### Available data ###

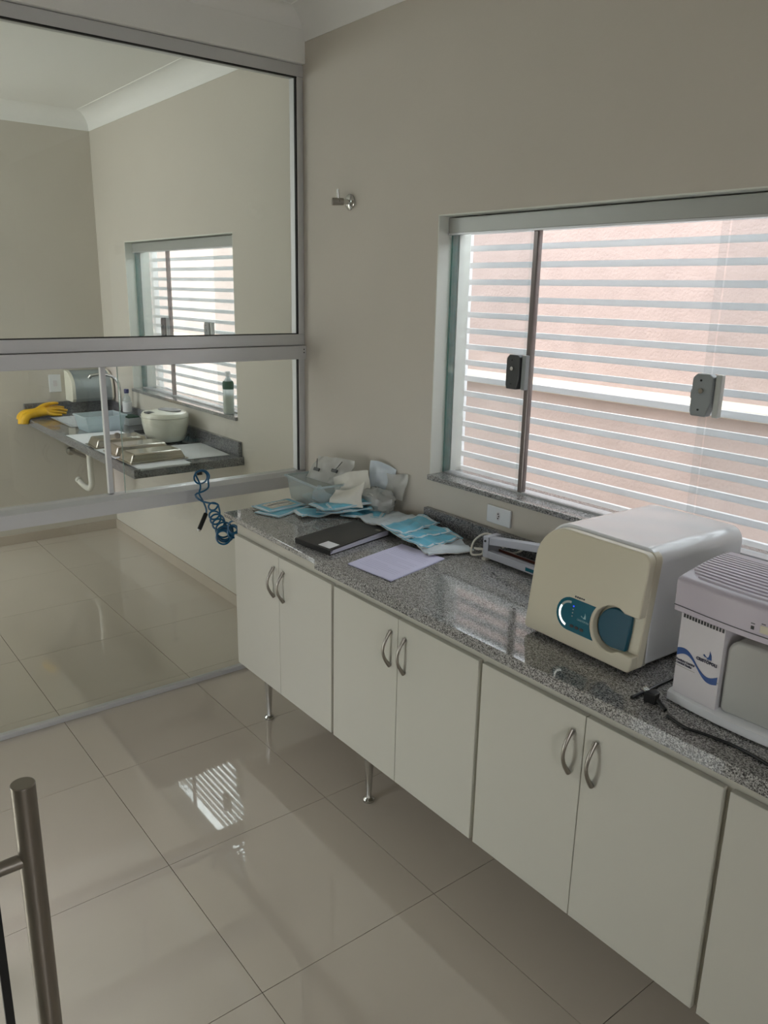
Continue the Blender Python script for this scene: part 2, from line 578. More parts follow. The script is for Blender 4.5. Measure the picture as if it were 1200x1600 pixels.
make_window('window_1', W1, [(0.925, 1.34, 0.01), (0.925, 1.32, 0.024), (1.30, 1.985, 0.008), (1.955, 2.44, 0.026), (1.975, 2.44, 0.040)], 1.327,
            [(1.285, 'dark_grey_plastic', 'mid_grey_plastic'), (1.985, 'mid_grey_plastic', 'valance_grey')])
make_window('window_2', W2, [(-2.11, -1.60, 0.01), (-2.11, -1.62, 0.024), (-1.63, -1.05, 0.008), (-1.08, -0.65, 0.026), (-1.06, -0.65, 0.040)], -1.615,
            [(-1.655, 'dark_grey_plastic', 'mid_grey_plastic'), (-1.05, 'mid_grey_plastic', 'valance_grey')])


def louver(W, label):
    x0, x1, z0, z1 = W
    t = thing('louver_screen', label, 'louver', ((x0 + x1) / 2, 0.2, z0))
    L = x1 - x0
    me = None
    n = int((z1 - z0 + 0.04) / 0.06) + 1
    for k in range(n):
        z = (z1 - z0) - 0.045 - k * 0.06
        if me is None:
            o = MB().prism([(-0.008, -0.010), (0.008, -0.010), (0.008, 0.010), (-0.008, 0.010)], 'x', -L / 2 - 0.1, L / 2 + 0.1).build('slat', 'slat_white', t)
            me = o.data
        else:
            o = bpy.data.objects.new('slat', me)
            COL.objects.link(o); o.parent = t
        o.location = (0, 0.0, z)
    for sx in (-1, 1):
        o = box('post', 'slat_white', sx * (L / 2 + 0.09) - 0.02, sx * (L / 2 + 0.09) + 0.02, 0.011, 0.045, -0.08, z1 - z0 + 0.06, t)


louver(W1, 'white horizontal louver screen outside the window behind the autoclave')
louver(W2, 'white horizontal louver screen outside the far room window')

# ------------------------------------------------------------------ glass partition
pt = thing('glass_partition', 'aluminium framed glass partition wall between the two rooms', 'partition', (0, 0, 0))
YE = -2.49
box('top_rail', 'aluminium', -0.03, 0.032, YE, -0.001, 2.624, 2.670, pt, bevel=0.0015)
box('wall_post', 'aluminium', -0.03, 0.03, -0.032, -0.001, 1.575, 2.624, pt, bevel=0.0015)
box('wall_post', 'aluminium', -0.03, 0.03, -0.032, -0.001, 0.945, 1.465, pt, bevel=0.0015)
box('middle_rail', 'aluminium', -0.03, 0.030, YE, -0.001, 1.526, 1.575, pt, bevel=0.0015)
tr = box('sliding_track', 'aluminium', -0.034, 0.045, YE, -0.001, 1.465, 1.524, pt, bevel=0.002)
for dz in (1.508, 1.494):
    MB().lathe([(0.003, 0), (0.003, 0.0015)], (0.045, -0.014, dz), 8, axis='x').build('screw', 'dark_grey_plastic', tr)
MB().prism([(-0.034, 0.872), (0.036, 0.872), (0.036, 0.925), (0.050, 0.925), (0.050, 0.931), (0.020, 0.945), (-0.034, 0.945)], 'y', YE, -0.001).build('sill_rail', 'aluminium', pt)
box('gasket', 'gasket', 0.018, 0.031, YE, -0.032, 2.6185, 2.624, pt)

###

■ **Direction**: Copy the material exactly. Do not include the pictures.

■ **Solution for this exercise**:
Continue the Blender Python script for this scene: part 2, from line 578. More parts follow. The script is for Blender 4.5. Measure the picture as if it were 1200x1600 pixels.
make_window('window_1', W1, [(0.925, 1.34, 0.01), (0.925, 1.32, 0.024), (1.30, 1.985, 0.008), (1.955, 2.44, 0.026), (1.975, 2.44, 0.040)], 1.327,
            [(1.285, 'dark_grey_plastic', 'mid_grey_plastic'), (1.985, 'mid_grey_plastic', 'valance_grey')])
make_window('window_2', W2, [(-2.11, -1.60, 0.01), (-2.11, -1.62, 0.024), (-1.63, -1.05, 0.008), (-1.08, -0.65, 0.026), (-1.06, -0.65, 0.040)], -1.615,
            [(-1.655, 'dark_grey_plastic', 'mid_grey_plastic'), (-1.05, 'mid_grey_plastic', 'valance_grey')])


def louver(W, label):
    x0, x1, z0, z1 = W
    t = thing('louver_screen', label, 'louver', ((x0 + x1) / 2, 0.2, z0))
    L = x1 - x0
    me = None
    n = int((z1 - z0 + 0.04) / 0.06) + 1
    for k in range(n):
        z = (z1 - z0) - 0.045 - k * 0.06
        if me is None:
            o = MB().prism([(-0.008, -0.010), (0.008, -0.010), (0.008, 0.010), (-0.008, 0.010)], 'x', -L / 2 - 0.1, L / 2 + 0.1).build('slat', 'slat_white', t)
            me = o.data
        else:
            o = bpy.data.objects.new('slat', me)
            COL.objects.link(o); o.parent = t
        o.location = (0, 0.0, z)
    for sx in (-1, 1):
        o = box('post', 'slat_white', sx * (L / 2 + 0.09) - 0.02, sx * (L / 2 + 0.09) + 0.02, 0.011, 0.045, -0.08, z1 - z0 + 0.06, t)


louver(W1, 'white horizontal louver screen outside the window behind the autoclave')
louver(W2, 'white horizontal louver screen outside the far room window')

# ------------------------------------------------------------------ glass partition
pt = thing('glass_partition', 'aluminium framed glass partition wall between the two rooms', 'partition', (0, 0, 0))
YE = -2.49
box('top_rail', 'aluminium', -0.03, 0.032, YE, -0.001, 2.624, 2.670, pt, bevel=0.0015)
box('wall_post', 'aluminium', -0.03, 0.03, -0.032, -0.001, 1.575, 2.624, pt, bevel=0.0015)
box('wall_post', 'aluminium', -0.03, 0.03, -0.032, -0.001, 0.945, 1.465, pt, bevel=0.0015)
box('middle_rail', 'aluminium', -0.03, 0.030, YE, -0.001, 1.526, 1.575, pt, bevel=0.0015)
tr = box('sliding_track', 'aluminium', -0.034, 0.045, YE, -0.001, 1.465, 1.524, pt, bevel=0.002)
for dz in (1.508, 1.494):
    MB().lathe([(0.003, 0), (0.003, 0.0015)], (0.045, -0.014, dz), 8, axis='x').build('screw', 'dark_grey_plastic', tr)
MB().prism([(-0.034, 0.872), (0.036, 0.872), (0.036, 0.925), (0.050, 0.925), (0.050, 0.931), (0.020, 0.945), (-0.034, 0.945)], 'y', YE, -0.001).build('sill_rail', 'aluminium', pt)
box('gasket', 'gasket', 0.018, 0.031, YE, -0.032, 2.6185, 2.624, pt)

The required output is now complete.